New Zealand, meanwhile, won a game for the first time in six World Cups, then promptly lost to the Philippines, a tournament debutante. Canada became the first reigning Olympic champion to be eliminated in the group stage, while Jamaica, ranked No. 43 in the world, held No. 5 France and No. 7 Brazil scoreless to reach the round of 16.
In fact, at least one team was shut out in 45 of the tournament’s 64 games; in 10 of them, neither team scored. That wasn’t a result of poor offense as much as it was stellar defense and goalkeeping. Consider the U.S., which scored 18 times in the group stage in 2019. This summer it scored just four goals, none in its final 238 minutes.
So where did the sudden parity in women’s soccer come from? Investment.
Since the last World Cup in 2019, Barclay’s bank, Sky Sports and the BBC have spent a reported $60 million on England’s Women’s Super League, support the national team rewarded by winning a European Championship in 2022 and reaching the World Cup final this year. Japan launched the 12-team domestic WE League — the initials stand for Women’s Empowerment — in 2020 and three years later, with 14 of the 23 players on its national team coming off WE rosters, the Nadeshiko reached the World Cup quarterfinals. WE players Hinata Miyazawa and Mina Tanaka led the tournament in scoring and tied for the lead in assists, respectively.
Then there’s Spain, which failed to win a game during its World Cup debut eight years ago. Spanish players publicly protested the lack of backing for the team at that tournament and during the next five years. Iberdrola, an electric utility giant, and others stepped up with generous corporate support, a $10-million media-rights package was signed and the country’s women’s league was professionalized.

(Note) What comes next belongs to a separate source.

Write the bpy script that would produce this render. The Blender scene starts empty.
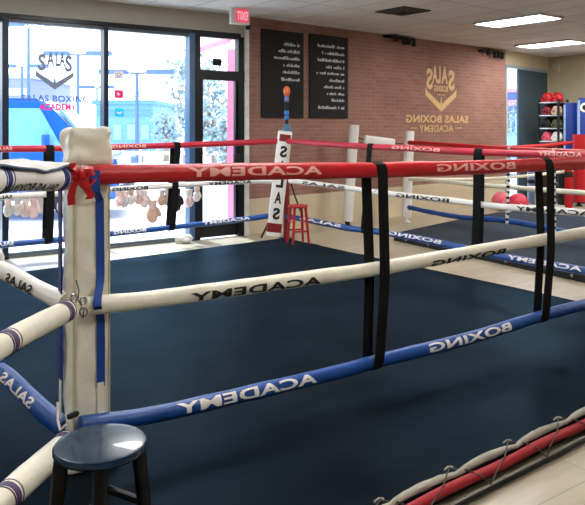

On Sunday, Spain won the senior World Cup a year after capturing the U-17 and U-20 championships.
Which brings up back to Infantino, who oversaw a 500% increase in the prize-money purse, to $150 million, for this World Cup. And while that remains just about a third of the $440 million FIFA paid out in last year’s men’s tournament, Infantino has pledged the organization will offer equal prize money in the next men’s and women’s tournaments, in 2026 and 2027.
Infantino also pushed to increase the tournament field from 24 to 32 teams this summer, arguing that the carrot of World Cup earnings would push smaller federations to invest in their programs. Critics pushed back, saying more teams would dilute the competition, but Infantino was right: of the eight teams making their World Cup debuts four — Morocco, Zambia, the Philippines and Portugal — all won games, with Morocco advancing to the round of 16.
That also proved a much sounder strategy for increasing the appeal of the women’s game than the one Infantino’s predecessor, Sepp Blatter, once promoted. “They could, for example, have tighter shorts,” said Blatter, who proposed kits featuring hot pants. “Female players are pretty, if you excuse me for saying so.”
But if Infantino’s heart is in the right place, his mouth has yet to follow. At a conference in Sydney days before the World Cup final, the FIFA boss made an offensive, condescending speech in which he put the onus for change on the women, not on the power brokers at the top of the sport who control the purse strings — and most everything else.
“Pick the right battles. Pick the right fights,” he urged. “You have the power to convince us men what we have to do and what we don’t have to do. You do it. Just do it.”
It makes you wonder if Infantino has any strong women in his life. The motto for this World Cup, after all, was “Beyond Greatness.” Four years ago in France it was “Le Moment de Briller,” (The Moment to Shine), which was rendered in English as the subversive-sounding and patronizing “Dare to Shine.” Imagine FIFA urging Lionel Messi or Cristiano Ronaldo to go “beyond greatness” and “dare to shine.”
Nevertheless two days after the FIFA president’s talk, Spain shone brightly, daring to be great in a convincing performance to close out a World Cup in which, thankfully, the players’ actions spoke louder than Infantino’s words.